As for what the setting/adventure is like, well, the not-extremely-creative but very evocative title says it all; get it? Its like Dunwich or Innsmouth, a weird little town in a forgotten corner of the world that's full of creepy families and dark secrets. Made for relatively low-level play (the book's back cover says lv.2-5), the point here is to have a mostly investigative game, potentially with some big end-fights. As usual when I review adventures, I won't go into too much detail about the particulars, especially the two big problems in the town, since I don't want to spoil it for anyone.
What I can say is this: the town is not entirely generic, certain people are identified by real-world nationalities, for example, and the town has a vaguely 17th-18th century feel to it. But on the other hand, elves are mentioned, and there's magic and monsters. None of these details are so significant that you couldn't easily transfer the setting to fit into any forgotten corner of most standard fantasy worlds.
The town has a couple of townsfolk that are particularly important and are almost always present: "Uncle Ivanovik" (a 'crazy old hermit', or so says the initial description), Magda (an "aging but still sultry Roma magic-user", or so says her initial description) and Father Iwanopolous (the local priest who has become "a little unhinged", or so says his description). Aside from the basic buildings and the Church, there are a number of potential special locations (termed "kickers") that can appear depending on die rolls; these are the kind of locales (for the most part) that might exist in a small town (a tavern, a sawmill, an old fort, a manor, etc.) but obviously each will have their own weirdness about them.
The bulk of the randomly-determined population belong to one of four families (determined by the suit of the playing card used to generate them). There's the "jovial" Duncaster family, the haughty Dunlop family, the Samson family (who are a family of "angry, inbred hillbillies"), and the Van Klaus family (who are proud and xenophobic, and have an ancient shameful secret). Each potential member of each family is described with somewhere around half a page to one page of text (with details on how to modify them depending on certain conditions during town generation).
The book itself has no coherent pre-designed "adventure" as such; some sample reasons are provided as to why on earth the PCs would go to Dunnsmouth, but then the game itself is all Sandbox. It would involve meeting the various townsfolk in the various locales, and depending on how the town is generating either eventually or very quickly discovering what details are horrifically wrong about the town.

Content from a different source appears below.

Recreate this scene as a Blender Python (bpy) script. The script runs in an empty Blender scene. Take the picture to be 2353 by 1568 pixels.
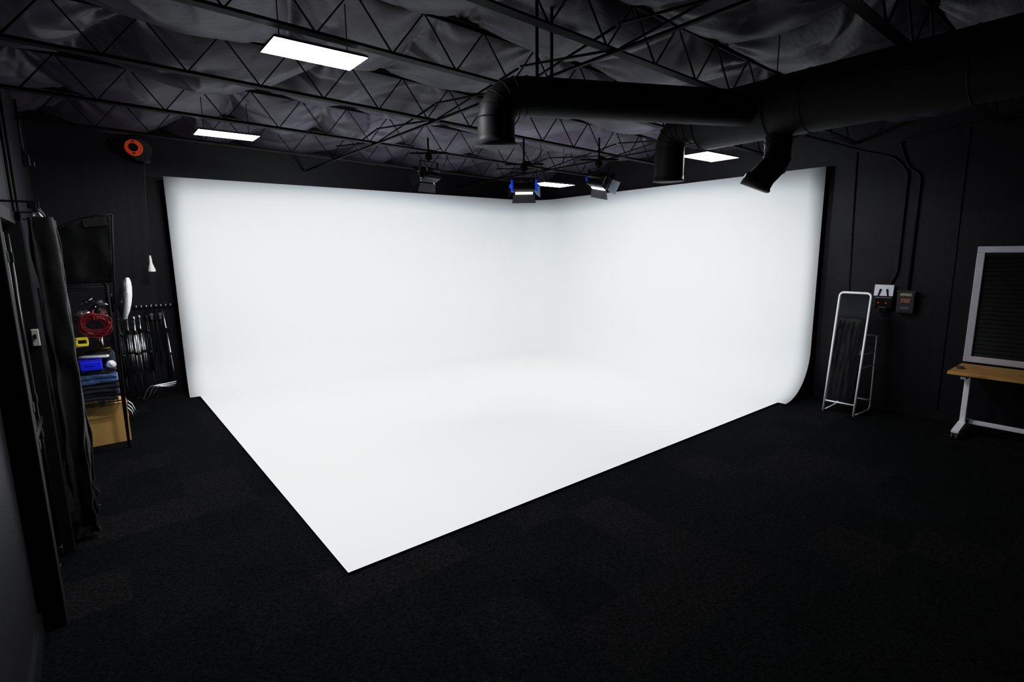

If you like both Sandbox play and "Creepy Towns", you're very likely to enjoy this adventure. Of course, if the freeform style of a sandbox is not your thing, you may have trouble with this book. I'm not sure just how many times you'd really want to use it as a GM, but the random town-generation system does certainly permit for the town to be made different enough each time that at least it would not feel truly repetitive.